> **What is required**: Retype the material in full, keeping every word the same.
━━━
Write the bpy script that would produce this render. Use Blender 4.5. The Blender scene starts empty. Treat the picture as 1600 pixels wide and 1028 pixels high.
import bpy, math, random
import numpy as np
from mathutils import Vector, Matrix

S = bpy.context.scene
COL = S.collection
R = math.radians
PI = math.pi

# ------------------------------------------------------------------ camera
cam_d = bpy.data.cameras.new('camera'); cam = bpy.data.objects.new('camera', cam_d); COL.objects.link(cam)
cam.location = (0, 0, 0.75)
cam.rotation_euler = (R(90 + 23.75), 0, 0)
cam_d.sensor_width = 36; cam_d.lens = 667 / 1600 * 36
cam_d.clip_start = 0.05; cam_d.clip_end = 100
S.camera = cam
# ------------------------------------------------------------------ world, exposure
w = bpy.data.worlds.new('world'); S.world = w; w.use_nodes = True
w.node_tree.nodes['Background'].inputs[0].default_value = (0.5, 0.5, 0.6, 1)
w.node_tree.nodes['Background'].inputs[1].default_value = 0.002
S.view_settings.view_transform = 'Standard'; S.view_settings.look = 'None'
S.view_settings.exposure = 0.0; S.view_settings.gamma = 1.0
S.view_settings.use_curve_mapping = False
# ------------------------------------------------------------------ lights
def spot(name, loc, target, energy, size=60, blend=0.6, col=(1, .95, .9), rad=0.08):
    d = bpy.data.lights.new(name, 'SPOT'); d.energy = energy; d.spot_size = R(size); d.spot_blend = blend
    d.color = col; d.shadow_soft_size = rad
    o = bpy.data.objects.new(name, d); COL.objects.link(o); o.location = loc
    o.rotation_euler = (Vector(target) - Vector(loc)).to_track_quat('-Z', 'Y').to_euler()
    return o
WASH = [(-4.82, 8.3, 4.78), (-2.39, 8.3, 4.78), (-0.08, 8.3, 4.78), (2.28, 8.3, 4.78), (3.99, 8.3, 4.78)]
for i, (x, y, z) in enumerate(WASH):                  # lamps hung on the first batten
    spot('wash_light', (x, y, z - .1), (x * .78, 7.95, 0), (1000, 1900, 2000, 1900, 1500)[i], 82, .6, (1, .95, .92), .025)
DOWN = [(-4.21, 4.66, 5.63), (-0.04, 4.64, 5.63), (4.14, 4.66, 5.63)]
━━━
> **Response to the exercise**:
Write the bpy script that would produce this render. Use Blender 4.5. The Blender scene starts empty. Treat the picture as 1600 pixels wide and 1028 pixels high.
import bpy, math, random
import numpy as np
from mathutils import Vector, Matrix

S = bpy.context.scene
COL = S.collection
R = math.radians
PI = math.pi

# ------------------------------------------------------------------ camera
cam_d = bpy.data.cameras.new('camera'); cam = bpy.data.objects.new('camera', cam_d); COL.objects.link(cam)
cam.location = (0, 0, 0.75)
cam.rotation_euler = (R(90 + 23.75), 0, 0)
cam_d.sensor_width = 36; cam_d.lens = 667 / 1600 * 36
cam_d.clip_start = 0.05; cam_d.clip_end = 100
S.camera = cam
# ------------------------------------------------------------------ world, exposure
w = bpy.data.worlds.new('world'); S.world = w; w.use_nodes = True
w.node_tree.nodes['Background'].inputs[0].default_value = (0.5, 0.5, 0.6, 1)
w.node_tree.nodes['Background'].inputs[1].default_value = 0.002
S.view_settings.view_transform = 'Standard'; S.view_settings.look = 'None'
S.view_settings.exposure = 0.0; S.view_settings.gamma = 1.0
S.view_settings.use_curve_mapping = False
# ------------------------------------------------------------------ lights
def spot(name, loc, target, energy, size=60, blend=0.6, col=(1, .95, .9), rad=0.08):
    d = bpy.data.lights.new(name, 'SPOT'); d.energy = energy; d.spot_size = R(size); d.spot_blend = blend
    d.color = col; d.shadow_soft_size = rad
    o = bpy.data.objects.new(name, d); COL.objects.link(o); o.location = loc
    o.rotation_euler = (Vector(target) - Vector(loc)).to_track_quat('-Z', 'Y').to_euler()
    return o
WASH = [(-4.82, 8.3, 4.78), (-2.39, 8.3, 4.78), (-0.08, 8.3, 4.78), (2.28, 8.3, 4.78), (3.99, 8.3, 4.78)]
for i, (x, y, z) in enumerate(WASH):                  # lamps hung on the first batten
    spot('wash_light', (x, y, z - .1), (x * .78, 7.95, 0), (1000, 1900, 2000, 1900, 1500)[i], 82, .6, (1, .95, .92), .025)
DOWN = [(-4.21, 4.66, 5.63), (-0.04, 4.64, 5.63), (4.14, 4.66, 5.63)]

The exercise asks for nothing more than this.